→ The problem
Print the listing that follows, character for character.

→ Data lines
··········
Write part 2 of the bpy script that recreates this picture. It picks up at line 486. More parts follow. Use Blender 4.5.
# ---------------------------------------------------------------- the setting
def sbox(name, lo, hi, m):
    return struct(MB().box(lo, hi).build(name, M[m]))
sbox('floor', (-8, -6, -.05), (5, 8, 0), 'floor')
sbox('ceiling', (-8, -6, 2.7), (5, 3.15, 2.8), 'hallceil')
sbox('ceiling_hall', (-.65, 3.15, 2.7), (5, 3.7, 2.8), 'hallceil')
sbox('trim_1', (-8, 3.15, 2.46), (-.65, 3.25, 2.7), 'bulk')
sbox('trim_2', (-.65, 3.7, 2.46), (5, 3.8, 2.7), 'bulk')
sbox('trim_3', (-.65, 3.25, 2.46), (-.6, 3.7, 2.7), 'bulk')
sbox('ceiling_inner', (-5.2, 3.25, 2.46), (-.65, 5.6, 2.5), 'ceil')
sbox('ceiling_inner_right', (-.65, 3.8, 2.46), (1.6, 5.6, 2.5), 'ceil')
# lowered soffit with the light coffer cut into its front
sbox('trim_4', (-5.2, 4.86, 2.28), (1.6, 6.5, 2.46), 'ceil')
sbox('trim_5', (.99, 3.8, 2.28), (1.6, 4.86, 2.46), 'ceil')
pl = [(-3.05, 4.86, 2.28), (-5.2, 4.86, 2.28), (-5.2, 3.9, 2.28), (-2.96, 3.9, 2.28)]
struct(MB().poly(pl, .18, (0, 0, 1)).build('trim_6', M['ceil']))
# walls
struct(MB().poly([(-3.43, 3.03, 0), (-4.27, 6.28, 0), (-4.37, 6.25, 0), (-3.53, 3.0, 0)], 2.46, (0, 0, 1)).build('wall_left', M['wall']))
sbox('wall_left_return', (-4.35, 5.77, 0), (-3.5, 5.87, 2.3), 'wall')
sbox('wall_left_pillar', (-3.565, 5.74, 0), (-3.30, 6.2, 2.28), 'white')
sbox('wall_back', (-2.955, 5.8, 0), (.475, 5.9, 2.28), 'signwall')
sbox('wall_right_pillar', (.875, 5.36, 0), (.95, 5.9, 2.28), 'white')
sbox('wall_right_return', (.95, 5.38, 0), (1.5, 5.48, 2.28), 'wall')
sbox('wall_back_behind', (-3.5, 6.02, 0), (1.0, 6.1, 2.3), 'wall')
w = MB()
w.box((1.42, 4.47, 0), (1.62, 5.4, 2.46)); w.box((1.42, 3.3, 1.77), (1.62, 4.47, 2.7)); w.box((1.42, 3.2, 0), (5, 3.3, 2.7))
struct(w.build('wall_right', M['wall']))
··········
→ Exercise result
Write part 2 of the bpy script that recreates this picture. It picks up at line 486. More parts follow. Use Blender 4.5.
# ---------------------------------------------------------------- the setting
def sbox(name, lo, hi, m):
    return struct(MB().box(lo, hi).build(name, M[m]))
sbox('floor', (-8, -6, -.05), (5, 8, 0), 'floor')
sbox('ceiling', (-8, -6, 2.7), (5, 3.15, 2.8), 'hallceil')
sbox('ceiling_hall', (-.65, 3.15, 2.7), (5, 3.7, 2.8), 'hallceil')
sbox('trim_1', (-8, 3.15, 2.46), (-.65, 3.25, 2.7), 'bulk')
sbox('trim_2', (-.65, 3.7, 2.46), (5, 3.8, 2.7), 'bulk')
sbox('trim_3', (-.65, 3.25, 2.46), (-.6, 3.7, 2.7), 'bulk')
sbox('ceiling_inner', (-5.2, 3.25, 2.46), (-.65, 5.6, 2.5), 'ceil')
sbox('ceiling_inner_right', (-.65, 3.8, 2.46), (1.6, 5.6, 2.5), 'ceil')
# lowered soffit with the light coffer cut into its front
sbox('trim_4', (-5.2, 4.86, 2.28), (1.6, 6.5, 2.46), 'ceil')
sbox('trim_5', (.99, 3.8, 2.28), (1.6, 4.86, 2.46), 'ceil')
pl = [(-3.05, 4.86, 2.28), (-5.2, 4.86, 2.28), (-5.2, 3.9, 2.28), (-2.96, 3.9, 2.28)]
struct(MB().poly(pl, .18, (0, 0, 1)).build('trim_6', M['ceil']))
# walls
struct(MB().poly([(-3.43, 3.03, 0), (-4.27, 6.28, 0), (-4.37, 6.25, 0), (-3.53, 3.0, 0)], 2.46, (0, 0, 1)).build('wall_left', M['wall']))
sbox('wall_left_return', (-4.35, 5.77, 0), (-3.5, 5.87, 2.3), 'wall')
sbox('wall_left_pillar', (-3.565, 5.74, 0), (-3.30, 6.2, 2.28), 'white')
sbox('wall_back', (-2.955, 5.8, 0), (.475, 5.9, 2.28), 'signwall')
sbox('wall_right_pillar', (.875, 5.36, 0), (.95, 5.9, 2.28), 'white')
sbox('wall_right_return', (.95, 5.38, 0), (1.5, 5.48, 2.28), 'wall')
sbox('wall_back_behind', (-3.5, 6.02, 0), (1.0, 6.1, 2.3), 'wall')
w = MB()
w.box((1.42, 4.47, 0), (1.62, 5.4, 2.46)); w.box((1.42, 3.3, 1.77), (1.62, 4.47, 2.7)); w.box((1.42, 3.2, 0), (5, 3.3, 2.7))
struct(w.build('wall_right', M['wall']))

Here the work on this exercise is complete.